■ **Written request**:
Leave the pictures out and quote every line from the start of the listing to the line with "rnd = random.Random(7)", inclusive.

■ **Data**:
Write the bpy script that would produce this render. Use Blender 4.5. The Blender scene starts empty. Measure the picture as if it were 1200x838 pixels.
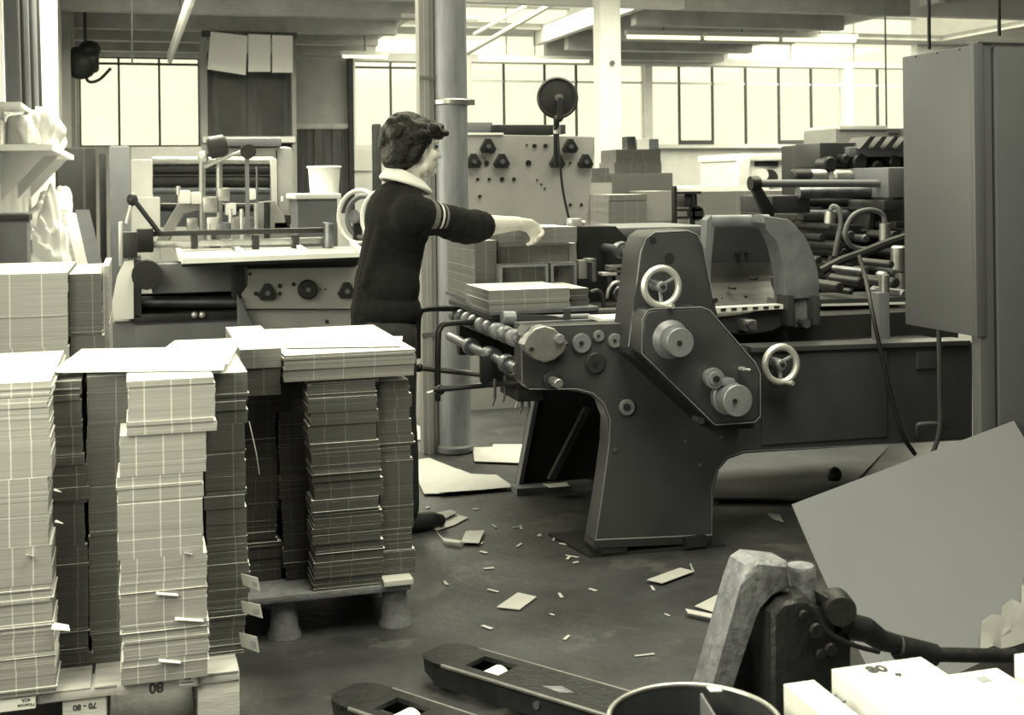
import bpy, bmesh, math, random
from math import sin, cos, pi, radians, atan, sqrt
from mathutils import Vector, Matrix
C = bpy.context.scene.collection
SC = bpy.context.scene
rnd = random.Random(7)

# ------------------------------------------------------------------ camera
FPX, HC, ROLL = 1480.0, 1.37, 0.012          # focal length in pixels of 1200 px, lens height, roll
YAW = atan(440 / 1480)                        # the camera looks to the right of the room's long axis
FW = Vector((sin(YAW), cos(YAW), 0)); RT = Vector((cos(YAW), -sin(YAW), 0)); UP = Vector((0, 0, 1))
cam = bpy.data.cameras.new('camera'); co = bpy.data.objects.new('camera', cam); C.objects.link(co)
r_ = (RT - UP * ROLL).normalized(); u_ = (UP + RT * ROLL).normalized()
m3 = Matrix((r_, u_, -FW)).transposed()
co.matrix_world = Matrix.Translation((0, 0, HC)) @ m3.to_4x4()
cam.sensor_width = 36; cam.lens = 36 * FPX / 1200; cam.shift_y = -204 / 1200
cam.clip_start = 0.05; cam.clip_end = 200
cam.dof.use_dof = True; cam.dof.focus_distance = 4.3; cam.dof.aperture_fstop = 7.0
SC.camera = co
# ------------------------------------------------------------------ sky, daylight, exposure
vs = SC.view_settings; vs.view_transform = 'Standard'; vs.look = 'None'; vs.exposure = 0.0; vs.gamma = 1.0
vs.use_curve_mapping = False
TINT = (1.0, 0.97, 0.70)                     # the sepia print's tone, carried by the daylight
w = bpy.data.worlds.new('overcast_sky'); SC.world = w; w.use_nodes = True
bg = w.node_tree.nodes['Background']; bg.inputs[0].default_value = (1.0, 0.985, 0.67, 1); bg.inputs[1].default_value = 1.3

def area(name, loc, aim, sx, sy, power, tint=TINT, spread=180):
    l = bpy.data.lights.new(name, 'AREA'); l.shape = 'RECTANGLE'; l.size = sx; l.size_y = sy; l.energy = power; l.color = tint; l.spread = radians(spread)
    o = bpy.data.objects.new(name, l); C.objects.link(o); o.location = loc
    o.rotation_euler = (Vector(aim) - Vector(loc)).to_track_quat('-Z', 'Y').to_euler()
    return o
# daylight standing in the roof lights and in the left hand windows beside the camera, plus an added sheet fill
area('rooflight_near', (1.6, 2.2, 3.85), (1.6, 2.2, 0), 2.4, 2.6, 128, spread=125)
area('rooflight_middle', (3.0, 6.6, 3.85), (3.0, 6.6, 0), 4.6, 2.4, 170, spread=125)
area('rooflight_left', (0.4, 10.6, 3.85), (0.4, 10.6, 0), 2.0, 3.0, 300, spread=150)
area('added_sheet_fill', (1.1, 13.15, 3.87), (1.1, 13.15, 0), 2.8, 1.1, 260)  # unseen lamp added to brighten the hanging sheets
area('rooflight_far', (6.0, 11.6, 3.85), (6.0, 11.6, 0), 6.6, 3.0, 330, spread=140)
area('rooflight_centre', (4.95, 16.7, 3.87), (4.95, 16.7, 0), 2.6, 4.8, 220)
area('rooflight_right', (11.9, 17.2, 3.87), (11.9, 17.2, 0), 3.6, 4.2, 420)
area('window_daylight', (-0.97, 2.15, 1.75), (0.6, 2.9, 0.6), 1.5, 1.4, 78)
area('window_daylight_far', (-0.97, 6.2, 1.9), (2, 6.6, 1.0), 2.2, 1.4, 70)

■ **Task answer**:
Write the bpy script that would produce this render. Use Blender 4.5. The Blender scene starts empty. Measure the picture as if it were 1200x838 pixels.
import bpy, bmesh, math, random
from math import sin, cos, pi, radians, atan, sqrt
from mathutils import Vector, Matrix
C = bpy.context.scene.collection
SC = bpy.context.scene
rnd = random.Random(7)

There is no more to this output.